O procurador apontou para a necessidade de se “virar a página” da judicialização dos megaprojetos a partir do cumprimento do direito à consulta e demais salvaguardas socioambientais desde a etapa de formulação de propostas de infraestrutura impactantes a povos indígenas, quilombolas e comunidades tradicionais.
Em suas apresentações, representantes das subsecretarias de planejamento e sustentabilidade do Ministério de Transportes afirmaram que o novo ciclo do Planejamento Integrado de Transportes (PIT), instituído pelo Decreto nº 12.022, de 16 de maio de 2024, prevê mudanças importantes e que vão na direção de assegurar maior participação e sustentabilidade no planejamento setorial.
Foram apontadas alterações metodológicas na elaboração do Plano Nacional de Logística, com a inclusão de critérios para sustentabilidade para além da métrica de emissões de gases de efeito estufa, bem como a previsão de mecanismos de participação regionais, como audiências públicas, que permitirão o maior envolvimento dos territórios na concepção da política de transportes nacional.

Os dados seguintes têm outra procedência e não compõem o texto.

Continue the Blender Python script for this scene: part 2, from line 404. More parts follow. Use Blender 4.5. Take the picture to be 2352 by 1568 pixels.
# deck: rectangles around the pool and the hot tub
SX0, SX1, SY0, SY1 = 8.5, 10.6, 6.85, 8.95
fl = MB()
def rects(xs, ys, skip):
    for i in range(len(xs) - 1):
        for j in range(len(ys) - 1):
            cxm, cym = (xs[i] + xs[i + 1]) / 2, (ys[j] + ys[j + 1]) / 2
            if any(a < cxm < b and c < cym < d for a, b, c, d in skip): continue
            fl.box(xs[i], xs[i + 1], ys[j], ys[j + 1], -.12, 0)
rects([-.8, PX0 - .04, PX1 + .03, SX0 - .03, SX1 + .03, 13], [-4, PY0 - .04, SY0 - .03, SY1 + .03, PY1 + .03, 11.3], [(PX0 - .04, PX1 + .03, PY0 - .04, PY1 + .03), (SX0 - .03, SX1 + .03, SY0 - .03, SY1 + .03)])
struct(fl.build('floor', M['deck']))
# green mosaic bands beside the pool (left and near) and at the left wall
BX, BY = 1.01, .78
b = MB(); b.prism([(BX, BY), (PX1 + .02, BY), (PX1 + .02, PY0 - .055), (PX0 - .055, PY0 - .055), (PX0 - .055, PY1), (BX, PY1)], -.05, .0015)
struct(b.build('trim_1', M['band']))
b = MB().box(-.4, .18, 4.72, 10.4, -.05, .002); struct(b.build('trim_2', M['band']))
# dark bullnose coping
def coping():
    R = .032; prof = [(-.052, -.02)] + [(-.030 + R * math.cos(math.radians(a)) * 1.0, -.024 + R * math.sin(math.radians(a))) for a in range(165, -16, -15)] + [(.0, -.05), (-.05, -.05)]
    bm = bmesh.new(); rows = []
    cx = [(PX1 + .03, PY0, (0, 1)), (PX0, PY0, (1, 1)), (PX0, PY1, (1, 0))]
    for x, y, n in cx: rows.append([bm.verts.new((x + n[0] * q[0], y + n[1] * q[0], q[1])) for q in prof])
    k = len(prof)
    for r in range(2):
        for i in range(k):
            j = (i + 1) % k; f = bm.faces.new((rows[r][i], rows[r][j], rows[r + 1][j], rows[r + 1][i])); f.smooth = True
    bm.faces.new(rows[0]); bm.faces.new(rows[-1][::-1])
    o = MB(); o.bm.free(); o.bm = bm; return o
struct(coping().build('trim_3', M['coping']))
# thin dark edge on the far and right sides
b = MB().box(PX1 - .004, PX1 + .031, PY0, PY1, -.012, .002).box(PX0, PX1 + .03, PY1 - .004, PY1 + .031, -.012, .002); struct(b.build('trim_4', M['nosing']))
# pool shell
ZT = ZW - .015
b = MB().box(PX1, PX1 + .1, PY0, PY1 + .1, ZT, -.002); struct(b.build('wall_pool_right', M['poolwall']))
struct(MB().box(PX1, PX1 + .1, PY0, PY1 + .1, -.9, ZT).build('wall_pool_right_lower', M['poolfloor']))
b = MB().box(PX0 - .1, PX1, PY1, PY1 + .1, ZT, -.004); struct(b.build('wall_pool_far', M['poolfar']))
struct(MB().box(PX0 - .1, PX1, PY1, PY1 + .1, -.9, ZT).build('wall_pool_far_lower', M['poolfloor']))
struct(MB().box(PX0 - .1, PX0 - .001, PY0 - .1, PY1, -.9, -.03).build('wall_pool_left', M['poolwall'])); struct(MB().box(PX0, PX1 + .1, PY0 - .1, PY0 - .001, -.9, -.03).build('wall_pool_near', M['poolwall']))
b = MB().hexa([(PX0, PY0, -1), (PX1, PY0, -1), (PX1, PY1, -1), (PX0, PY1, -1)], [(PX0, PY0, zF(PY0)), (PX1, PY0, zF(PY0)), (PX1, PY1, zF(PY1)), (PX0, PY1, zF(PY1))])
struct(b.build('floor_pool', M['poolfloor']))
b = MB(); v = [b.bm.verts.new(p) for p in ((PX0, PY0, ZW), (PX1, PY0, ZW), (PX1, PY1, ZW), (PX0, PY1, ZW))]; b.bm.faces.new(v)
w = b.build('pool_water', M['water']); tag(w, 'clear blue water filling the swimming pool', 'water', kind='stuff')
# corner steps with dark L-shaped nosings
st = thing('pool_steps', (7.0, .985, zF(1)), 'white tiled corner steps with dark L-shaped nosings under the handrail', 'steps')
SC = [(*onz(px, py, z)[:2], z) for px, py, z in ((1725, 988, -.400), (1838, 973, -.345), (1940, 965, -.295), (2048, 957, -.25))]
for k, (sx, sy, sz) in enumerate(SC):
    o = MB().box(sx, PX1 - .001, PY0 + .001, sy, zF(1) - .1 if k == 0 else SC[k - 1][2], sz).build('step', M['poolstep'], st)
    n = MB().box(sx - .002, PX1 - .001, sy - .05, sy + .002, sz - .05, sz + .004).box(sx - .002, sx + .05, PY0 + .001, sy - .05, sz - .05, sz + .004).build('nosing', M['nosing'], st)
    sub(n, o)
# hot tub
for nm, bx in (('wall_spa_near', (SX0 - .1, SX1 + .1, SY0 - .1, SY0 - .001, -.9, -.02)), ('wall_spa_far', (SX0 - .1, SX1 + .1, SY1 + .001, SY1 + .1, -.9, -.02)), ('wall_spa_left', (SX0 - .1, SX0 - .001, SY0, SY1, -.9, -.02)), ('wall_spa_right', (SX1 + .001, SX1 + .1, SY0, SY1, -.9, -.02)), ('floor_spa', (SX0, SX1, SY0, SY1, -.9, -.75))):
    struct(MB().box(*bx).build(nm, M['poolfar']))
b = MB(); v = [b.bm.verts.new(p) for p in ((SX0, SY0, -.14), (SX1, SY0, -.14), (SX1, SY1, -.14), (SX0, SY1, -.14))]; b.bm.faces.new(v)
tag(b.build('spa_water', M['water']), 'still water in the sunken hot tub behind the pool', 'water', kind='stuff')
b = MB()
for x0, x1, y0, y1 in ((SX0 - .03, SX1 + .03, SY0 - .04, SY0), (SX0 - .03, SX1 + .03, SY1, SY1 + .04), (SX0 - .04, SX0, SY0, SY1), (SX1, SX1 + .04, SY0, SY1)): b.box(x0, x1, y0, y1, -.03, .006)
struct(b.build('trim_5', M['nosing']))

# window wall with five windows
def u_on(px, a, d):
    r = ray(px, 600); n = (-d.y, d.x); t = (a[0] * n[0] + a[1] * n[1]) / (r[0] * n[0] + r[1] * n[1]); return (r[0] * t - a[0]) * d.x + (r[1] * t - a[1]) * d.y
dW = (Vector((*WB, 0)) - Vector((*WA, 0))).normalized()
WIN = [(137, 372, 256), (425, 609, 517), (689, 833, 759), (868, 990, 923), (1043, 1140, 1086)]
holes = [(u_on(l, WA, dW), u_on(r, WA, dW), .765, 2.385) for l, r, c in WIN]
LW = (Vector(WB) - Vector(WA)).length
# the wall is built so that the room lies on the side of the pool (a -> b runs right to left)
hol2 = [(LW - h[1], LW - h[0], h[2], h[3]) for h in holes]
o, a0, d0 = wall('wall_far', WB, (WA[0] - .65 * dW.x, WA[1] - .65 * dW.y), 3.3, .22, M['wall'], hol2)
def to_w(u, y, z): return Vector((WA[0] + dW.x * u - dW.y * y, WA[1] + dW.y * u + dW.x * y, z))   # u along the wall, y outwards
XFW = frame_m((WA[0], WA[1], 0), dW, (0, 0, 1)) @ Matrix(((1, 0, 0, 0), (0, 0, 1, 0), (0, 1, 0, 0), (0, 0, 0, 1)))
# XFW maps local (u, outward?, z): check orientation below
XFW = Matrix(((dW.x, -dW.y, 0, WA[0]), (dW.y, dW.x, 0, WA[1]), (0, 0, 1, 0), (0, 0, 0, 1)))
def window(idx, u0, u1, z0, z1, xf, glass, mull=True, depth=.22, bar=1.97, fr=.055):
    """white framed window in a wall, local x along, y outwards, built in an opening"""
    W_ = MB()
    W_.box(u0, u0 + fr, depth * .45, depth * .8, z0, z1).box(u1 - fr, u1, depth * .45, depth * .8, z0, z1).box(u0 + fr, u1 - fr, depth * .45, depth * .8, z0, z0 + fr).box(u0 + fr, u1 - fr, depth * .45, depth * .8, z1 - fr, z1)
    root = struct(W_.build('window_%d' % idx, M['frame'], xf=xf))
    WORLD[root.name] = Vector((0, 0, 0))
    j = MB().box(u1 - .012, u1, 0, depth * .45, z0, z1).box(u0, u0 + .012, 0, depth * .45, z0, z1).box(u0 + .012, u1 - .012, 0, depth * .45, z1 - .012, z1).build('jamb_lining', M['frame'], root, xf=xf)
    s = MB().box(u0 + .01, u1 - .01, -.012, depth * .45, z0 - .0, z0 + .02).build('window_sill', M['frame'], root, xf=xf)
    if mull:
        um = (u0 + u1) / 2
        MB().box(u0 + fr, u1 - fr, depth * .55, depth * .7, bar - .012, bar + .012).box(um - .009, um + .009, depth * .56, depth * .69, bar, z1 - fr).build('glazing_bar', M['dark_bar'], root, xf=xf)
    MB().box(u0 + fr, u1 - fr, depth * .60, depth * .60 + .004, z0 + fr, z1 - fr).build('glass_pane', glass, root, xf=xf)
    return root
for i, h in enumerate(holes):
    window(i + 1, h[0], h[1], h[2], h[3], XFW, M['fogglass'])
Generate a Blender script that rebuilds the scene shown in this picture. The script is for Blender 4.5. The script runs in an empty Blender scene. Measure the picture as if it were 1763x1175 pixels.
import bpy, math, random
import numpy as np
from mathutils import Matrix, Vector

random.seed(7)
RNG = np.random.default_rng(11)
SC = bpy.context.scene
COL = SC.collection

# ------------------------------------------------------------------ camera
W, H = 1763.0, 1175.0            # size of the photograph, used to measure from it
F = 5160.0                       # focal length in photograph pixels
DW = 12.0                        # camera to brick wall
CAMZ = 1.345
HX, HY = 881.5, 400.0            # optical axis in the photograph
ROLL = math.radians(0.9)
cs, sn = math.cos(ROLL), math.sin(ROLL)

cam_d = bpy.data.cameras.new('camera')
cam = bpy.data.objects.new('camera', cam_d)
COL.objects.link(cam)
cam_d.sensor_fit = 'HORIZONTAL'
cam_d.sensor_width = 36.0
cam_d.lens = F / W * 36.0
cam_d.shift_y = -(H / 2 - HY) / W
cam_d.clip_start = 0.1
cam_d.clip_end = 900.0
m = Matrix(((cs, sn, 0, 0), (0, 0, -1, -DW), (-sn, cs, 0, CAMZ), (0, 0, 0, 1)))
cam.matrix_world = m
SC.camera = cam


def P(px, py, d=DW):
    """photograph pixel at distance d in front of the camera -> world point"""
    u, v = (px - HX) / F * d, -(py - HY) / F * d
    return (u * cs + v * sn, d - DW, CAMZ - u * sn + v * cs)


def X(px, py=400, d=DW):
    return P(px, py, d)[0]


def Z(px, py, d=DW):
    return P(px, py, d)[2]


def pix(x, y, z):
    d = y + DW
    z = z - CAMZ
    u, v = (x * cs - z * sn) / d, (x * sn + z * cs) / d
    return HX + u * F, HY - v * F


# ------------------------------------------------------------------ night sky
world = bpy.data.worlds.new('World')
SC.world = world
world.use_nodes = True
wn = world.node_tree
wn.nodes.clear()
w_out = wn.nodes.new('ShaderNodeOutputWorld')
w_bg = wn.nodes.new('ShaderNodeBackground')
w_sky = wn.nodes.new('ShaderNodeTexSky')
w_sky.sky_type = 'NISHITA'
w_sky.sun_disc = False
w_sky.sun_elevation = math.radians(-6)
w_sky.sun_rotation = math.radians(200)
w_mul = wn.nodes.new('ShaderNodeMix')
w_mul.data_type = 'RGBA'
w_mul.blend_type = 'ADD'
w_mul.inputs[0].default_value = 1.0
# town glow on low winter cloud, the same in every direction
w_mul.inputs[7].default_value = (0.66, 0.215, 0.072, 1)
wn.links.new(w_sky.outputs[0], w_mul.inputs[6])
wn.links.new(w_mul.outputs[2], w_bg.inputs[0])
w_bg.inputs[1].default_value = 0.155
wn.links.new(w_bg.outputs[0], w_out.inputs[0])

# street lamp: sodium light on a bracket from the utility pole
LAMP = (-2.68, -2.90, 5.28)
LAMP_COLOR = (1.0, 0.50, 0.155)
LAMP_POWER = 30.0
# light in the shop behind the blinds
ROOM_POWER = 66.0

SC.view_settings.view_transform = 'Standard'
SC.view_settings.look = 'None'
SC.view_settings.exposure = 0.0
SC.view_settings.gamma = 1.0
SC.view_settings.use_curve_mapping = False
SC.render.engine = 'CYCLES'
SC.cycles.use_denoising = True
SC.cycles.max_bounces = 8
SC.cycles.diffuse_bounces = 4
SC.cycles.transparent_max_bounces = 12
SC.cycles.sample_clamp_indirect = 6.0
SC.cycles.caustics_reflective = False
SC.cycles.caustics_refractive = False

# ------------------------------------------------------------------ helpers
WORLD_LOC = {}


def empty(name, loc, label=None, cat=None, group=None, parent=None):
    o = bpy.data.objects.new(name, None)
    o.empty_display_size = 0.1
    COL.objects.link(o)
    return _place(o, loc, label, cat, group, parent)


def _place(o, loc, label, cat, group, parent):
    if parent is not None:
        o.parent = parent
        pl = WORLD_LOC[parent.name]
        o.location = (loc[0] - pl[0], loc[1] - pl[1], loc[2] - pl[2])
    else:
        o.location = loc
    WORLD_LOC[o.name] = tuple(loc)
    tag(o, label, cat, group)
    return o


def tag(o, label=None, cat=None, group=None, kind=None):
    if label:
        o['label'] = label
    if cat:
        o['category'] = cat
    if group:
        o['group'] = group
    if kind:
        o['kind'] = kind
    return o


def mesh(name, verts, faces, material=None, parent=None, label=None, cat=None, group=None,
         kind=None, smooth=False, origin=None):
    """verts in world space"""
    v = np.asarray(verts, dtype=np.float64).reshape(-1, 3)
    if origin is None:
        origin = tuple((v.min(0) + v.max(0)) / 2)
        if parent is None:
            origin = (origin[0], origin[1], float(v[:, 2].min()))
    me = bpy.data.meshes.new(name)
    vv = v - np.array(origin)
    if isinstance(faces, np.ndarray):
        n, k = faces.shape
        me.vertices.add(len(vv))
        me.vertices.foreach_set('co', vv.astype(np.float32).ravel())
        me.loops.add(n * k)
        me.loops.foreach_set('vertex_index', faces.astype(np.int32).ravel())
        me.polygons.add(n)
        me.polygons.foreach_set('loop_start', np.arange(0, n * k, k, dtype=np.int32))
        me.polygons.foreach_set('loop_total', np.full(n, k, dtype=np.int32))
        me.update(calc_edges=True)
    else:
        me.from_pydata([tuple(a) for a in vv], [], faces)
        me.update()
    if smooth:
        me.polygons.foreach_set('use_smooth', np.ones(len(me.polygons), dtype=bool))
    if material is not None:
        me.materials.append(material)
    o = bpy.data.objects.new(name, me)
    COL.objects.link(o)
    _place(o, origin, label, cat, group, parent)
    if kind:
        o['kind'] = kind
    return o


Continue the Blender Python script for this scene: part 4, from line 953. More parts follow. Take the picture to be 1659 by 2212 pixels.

Para Sérgio Guimarães, secretário executivo do GT Infraestrutura e Sustentabilidade Socioambiental, a participação ativa de representantes de comunidades impactadas e de órgãos do governo foi inovadora, mas advertiu: “O desafio agora é ir além das boas palavras dos órgãos de governo e colocar em prática um planejamento transparente e inclusivo para que os projetos representem os verdadeiros interesses da sociedade e não somente de setores específicos, como acontece ainda hoje. Mecanismos para isso, existem”.